2. Use your inner Pause Button: Stop, Drop and Breathe. That means you stop what you’re doing. You drop your agenda, just for the moment. (Yes, he has to take a bath. But for this moment, drop your agenda and step away from the fight.) Then, take a few deep breaths and blow them out, to calm yourself. That stops your slide down the slippery slope toward losing it and lets you choose a better way.

3. Shift your state toward love. Consciously choose a thought or action that will make you feel more calm and emotionally generous. It might be as simple as taking a few minutes alone and breathing deeply. But even if you realize you need a big change, take a small action now to move toward a better future. That means making a conscious choice to respond to whatever situation you’re in with love, for yourself and for your child.

Every choice, deep down, is between love and fear. Choose love. 

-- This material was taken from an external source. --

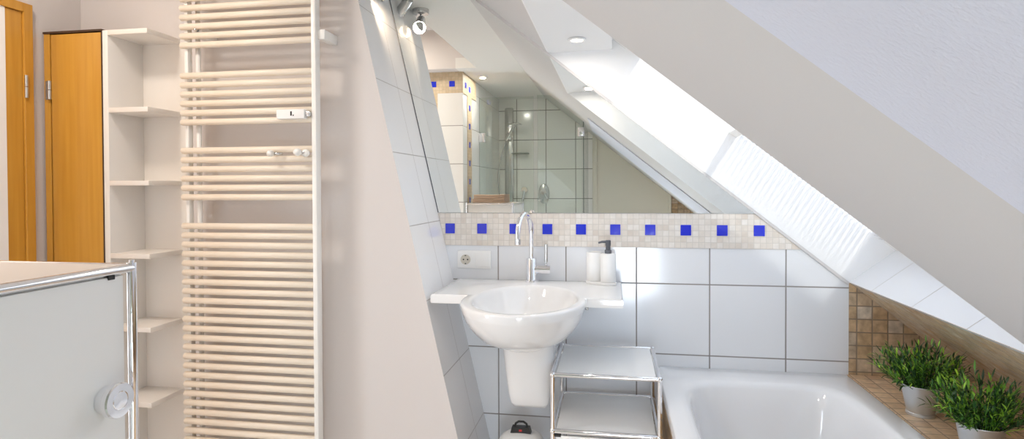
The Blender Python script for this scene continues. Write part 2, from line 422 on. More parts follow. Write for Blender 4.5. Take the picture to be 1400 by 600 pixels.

The bad news is that it takes practice even to notice when you start that downhill slide. Even harder, it takes courage and self-discipline to give up your upset in that moment. It’s always easier to have our own tantrum. This is tough work, and invisible — no one even sees what it costs you. But would you rather be right, or at peace with yourself and your child? 

And the good news is that while the work may seem invisible, the results will blow you away. With practice, you’ll find yourself calmer most of the time. Your child will be more cooperative, just because you’re different. And when you’re in a more peaceful state, you’ll find that some of the challenges with your child simply begin to melt away. 

Because this work of choosing love over and over stretches your heart. It connects you more deeply with your child. And it makes you happier and more emotionally generous.

So you find yourself living in a family with a lot less drama. And a lot more love.